En Cataluña, las clases populares, en gran parte inmigradas, cambiaron sus eslóganes de lucha obrera vecinal y sindical por la síntesis trinitaria de “llibertat, amnistia i estatut d’autonomia” que les proponían melenudos estudiantes universitarios, hijos de las clases medías autóctonas, que agrupados en una sopa de letras y escisiones trosco-albano-maoistas, vivían con ilusión un momento de euforia, donde los grises y la brigada política-social aprendían a disimular. Demasiada ilusión para abandonarla de golpe, para guardarla en baúl de los recuerdos de “Cuéntame como paso,…” con los viejos jerséis de cuello alto, las americanas de pana y la prensa que se supo libre.

Dicen que las flores más hermosas marchitan pronto. La Constitución envejeció deprisa y mal. Envejeció sin llegar a la madurez, por culpa de algunos vicios congénitos propios de su nacimiento complejo, pero sobre todo por la falta de pericia y la codiciosa y torticera interpretación catequista de algunas facciones que nos la secuestraron para leerla literal y rítmicamente a sus sacrosantas madrazas de poder.

Una excesiva protección a los partidos políticos llevo a consolidar aparatos cerrados que se adueñaron de la situación. Instituciones voluntaristamente dibujadas y vitales para un Estado de Derecho fueron copadas por mediocres intereses partidistas con una visión cortoplacista. Y poco a poco todo se fue pervirtiendo: el tribunal constitucional, las altas instancias jurídiccionales, la defensoria del pueblo, la Corona, el sindicalismo, los partidos,…. Poco a poco la ilusión se transformó en rutina, la rutina en dejadez y la dejadez en indignación…

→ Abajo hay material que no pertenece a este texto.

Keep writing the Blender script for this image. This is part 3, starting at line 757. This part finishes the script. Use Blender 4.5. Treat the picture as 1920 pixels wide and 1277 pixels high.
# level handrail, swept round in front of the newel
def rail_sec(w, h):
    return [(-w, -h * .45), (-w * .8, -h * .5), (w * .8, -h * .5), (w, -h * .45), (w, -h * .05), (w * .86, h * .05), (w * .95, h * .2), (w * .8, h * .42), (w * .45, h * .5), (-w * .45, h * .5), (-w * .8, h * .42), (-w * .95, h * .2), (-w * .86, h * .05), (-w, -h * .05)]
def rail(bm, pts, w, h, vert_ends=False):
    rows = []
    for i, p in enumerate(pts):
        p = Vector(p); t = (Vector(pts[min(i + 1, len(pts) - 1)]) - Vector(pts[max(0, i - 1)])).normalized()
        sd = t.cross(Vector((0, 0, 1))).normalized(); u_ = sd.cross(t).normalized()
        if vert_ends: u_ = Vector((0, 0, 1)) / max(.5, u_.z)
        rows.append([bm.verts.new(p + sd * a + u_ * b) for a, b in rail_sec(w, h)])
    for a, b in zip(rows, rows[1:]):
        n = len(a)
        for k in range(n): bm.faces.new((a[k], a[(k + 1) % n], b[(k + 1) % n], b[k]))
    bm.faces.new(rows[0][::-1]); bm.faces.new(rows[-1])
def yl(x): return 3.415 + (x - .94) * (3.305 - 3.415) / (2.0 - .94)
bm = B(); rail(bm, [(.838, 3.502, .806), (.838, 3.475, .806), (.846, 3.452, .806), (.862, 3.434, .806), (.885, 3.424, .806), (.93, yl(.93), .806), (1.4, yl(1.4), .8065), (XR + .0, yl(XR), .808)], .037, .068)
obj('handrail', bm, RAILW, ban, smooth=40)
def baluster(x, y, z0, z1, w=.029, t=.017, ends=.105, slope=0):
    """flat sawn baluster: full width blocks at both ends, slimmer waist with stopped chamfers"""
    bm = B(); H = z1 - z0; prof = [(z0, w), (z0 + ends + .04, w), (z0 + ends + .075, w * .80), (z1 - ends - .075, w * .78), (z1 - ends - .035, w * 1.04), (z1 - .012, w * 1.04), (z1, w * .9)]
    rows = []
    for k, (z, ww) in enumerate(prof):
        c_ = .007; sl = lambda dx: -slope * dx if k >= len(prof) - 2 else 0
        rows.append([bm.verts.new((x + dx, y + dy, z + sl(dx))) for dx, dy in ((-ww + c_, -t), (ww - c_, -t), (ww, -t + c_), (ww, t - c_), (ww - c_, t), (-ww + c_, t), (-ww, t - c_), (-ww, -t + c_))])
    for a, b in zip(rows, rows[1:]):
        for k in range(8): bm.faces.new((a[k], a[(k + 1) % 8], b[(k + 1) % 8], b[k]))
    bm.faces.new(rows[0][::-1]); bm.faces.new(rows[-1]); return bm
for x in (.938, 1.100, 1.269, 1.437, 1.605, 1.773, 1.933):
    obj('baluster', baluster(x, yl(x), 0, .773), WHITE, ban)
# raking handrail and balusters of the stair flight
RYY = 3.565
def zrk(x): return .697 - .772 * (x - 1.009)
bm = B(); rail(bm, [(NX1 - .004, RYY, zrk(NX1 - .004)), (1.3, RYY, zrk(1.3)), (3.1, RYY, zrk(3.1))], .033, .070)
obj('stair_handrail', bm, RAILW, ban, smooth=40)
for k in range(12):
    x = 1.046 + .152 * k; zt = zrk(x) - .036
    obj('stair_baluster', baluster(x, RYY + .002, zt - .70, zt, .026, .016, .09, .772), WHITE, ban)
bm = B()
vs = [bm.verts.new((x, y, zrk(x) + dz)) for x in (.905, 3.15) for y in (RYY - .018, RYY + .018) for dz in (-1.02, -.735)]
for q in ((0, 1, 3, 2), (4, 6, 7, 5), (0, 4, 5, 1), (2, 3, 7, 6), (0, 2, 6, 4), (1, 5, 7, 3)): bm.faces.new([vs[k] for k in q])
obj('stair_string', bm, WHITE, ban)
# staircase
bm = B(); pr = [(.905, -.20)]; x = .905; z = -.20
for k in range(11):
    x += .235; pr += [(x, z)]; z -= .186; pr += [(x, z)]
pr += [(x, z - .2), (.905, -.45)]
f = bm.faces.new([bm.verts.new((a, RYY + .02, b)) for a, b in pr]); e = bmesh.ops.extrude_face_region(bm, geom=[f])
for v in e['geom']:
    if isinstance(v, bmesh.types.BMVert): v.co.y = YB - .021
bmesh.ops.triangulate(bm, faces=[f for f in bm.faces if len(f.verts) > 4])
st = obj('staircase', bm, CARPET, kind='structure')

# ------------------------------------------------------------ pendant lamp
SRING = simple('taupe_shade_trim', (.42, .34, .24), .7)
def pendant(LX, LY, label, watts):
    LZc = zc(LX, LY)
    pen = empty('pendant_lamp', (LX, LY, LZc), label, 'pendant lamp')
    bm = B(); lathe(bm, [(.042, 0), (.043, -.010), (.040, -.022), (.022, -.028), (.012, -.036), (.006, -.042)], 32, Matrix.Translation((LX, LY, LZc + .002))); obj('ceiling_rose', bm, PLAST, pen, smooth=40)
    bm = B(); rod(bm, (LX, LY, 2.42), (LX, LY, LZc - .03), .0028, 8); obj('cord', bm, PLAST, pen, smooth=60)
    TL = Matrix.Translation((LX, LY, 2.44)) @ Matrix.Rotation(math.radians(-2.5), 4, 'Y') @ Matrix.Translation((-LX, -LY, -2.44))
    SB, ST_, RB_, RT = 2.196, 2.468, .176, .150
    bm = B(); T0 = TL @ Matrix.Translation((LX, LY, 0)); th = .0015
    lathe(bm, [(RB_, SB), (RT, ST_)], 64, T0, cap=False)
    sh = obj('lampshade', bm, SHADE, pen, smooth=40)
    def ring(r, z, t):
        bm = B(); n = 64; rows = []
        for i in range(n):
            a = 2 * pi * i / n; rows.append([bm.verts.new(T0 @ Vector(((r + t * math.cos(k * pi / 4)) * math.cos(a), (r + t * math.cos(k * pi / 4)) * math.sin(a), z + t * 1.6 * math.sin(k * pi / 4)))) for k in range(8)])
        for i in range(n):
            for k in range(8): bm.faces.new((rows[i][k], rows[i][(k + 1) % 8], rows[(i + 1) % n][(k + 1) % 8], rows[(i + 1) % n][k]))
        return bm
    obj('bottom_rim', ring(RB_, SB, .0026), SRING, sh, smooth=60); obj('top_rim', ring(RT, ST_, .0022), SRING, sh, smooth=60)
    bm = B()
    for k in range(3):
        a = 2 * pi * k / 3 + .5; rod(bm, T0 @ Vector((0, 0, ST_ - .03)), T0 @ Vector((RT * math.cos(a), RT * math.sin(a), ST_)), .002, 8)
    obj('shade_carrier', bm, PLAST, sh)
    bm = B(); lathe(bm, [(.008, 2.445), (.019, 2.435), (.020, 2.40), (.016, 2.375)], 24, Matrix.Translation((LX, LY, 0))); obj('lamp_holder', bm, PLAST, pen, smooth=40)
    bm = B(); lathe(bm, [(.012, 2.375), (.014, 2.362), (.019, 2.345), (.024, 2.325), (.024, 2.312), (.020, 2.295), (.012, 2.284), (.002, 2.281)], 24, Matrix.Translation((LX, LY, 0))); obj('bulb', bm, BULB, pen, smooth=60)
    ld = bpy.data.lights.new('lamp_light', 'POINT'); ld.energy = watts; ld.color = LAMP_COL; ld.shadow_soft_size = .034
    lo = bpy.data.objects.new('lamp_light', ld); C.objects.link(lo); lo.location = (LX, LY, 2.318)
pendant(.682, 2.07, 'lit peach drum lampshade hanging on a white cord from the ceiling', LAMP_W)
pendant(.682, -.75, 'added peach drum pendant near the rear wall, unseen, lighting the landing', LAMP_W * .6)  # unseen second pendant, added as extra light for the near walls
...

La Constitución necesita hoy una relectura a la altura del momento. No sólo, como simplistamente puede pensarse, para recomponer una “conllevanza” territorial hoy más fracturada que nunca, sino para recuperar la ilusión y el compromiso con lo que es de todos, la pasión republicana por la convivencia libre, la seguridad de la justicia y el Estado de derecho… hoy el viejo texto del 78 nos pide una lectura nueva, lejos del catecismo, abierta, pero clara frente a la corrupción, frente a los grupos de poder que han convertido a los partidos y sindicatos en asociaciones profesionales de interés privado, frente a los que han secuestrado la voluntad popular a golpe de futbol, para recuperar la prensa libre o el periodista libre, con más fueros y menos aforados. Los que más palos pusieron en sus ruedas al nacer se han atrincherado tras un texto ya vacío, porque su espíritu, el alma de la transición esta hoy en las plazas, en las calles, en los cafés y en las miradas. Es la hora de la reforma, o cuanto menos de soñar con “que volverás a mi huerto y a mi higuera y por los altos andamios de las flores pajareará tu alma colmenera. de angelicales ceras y labores”.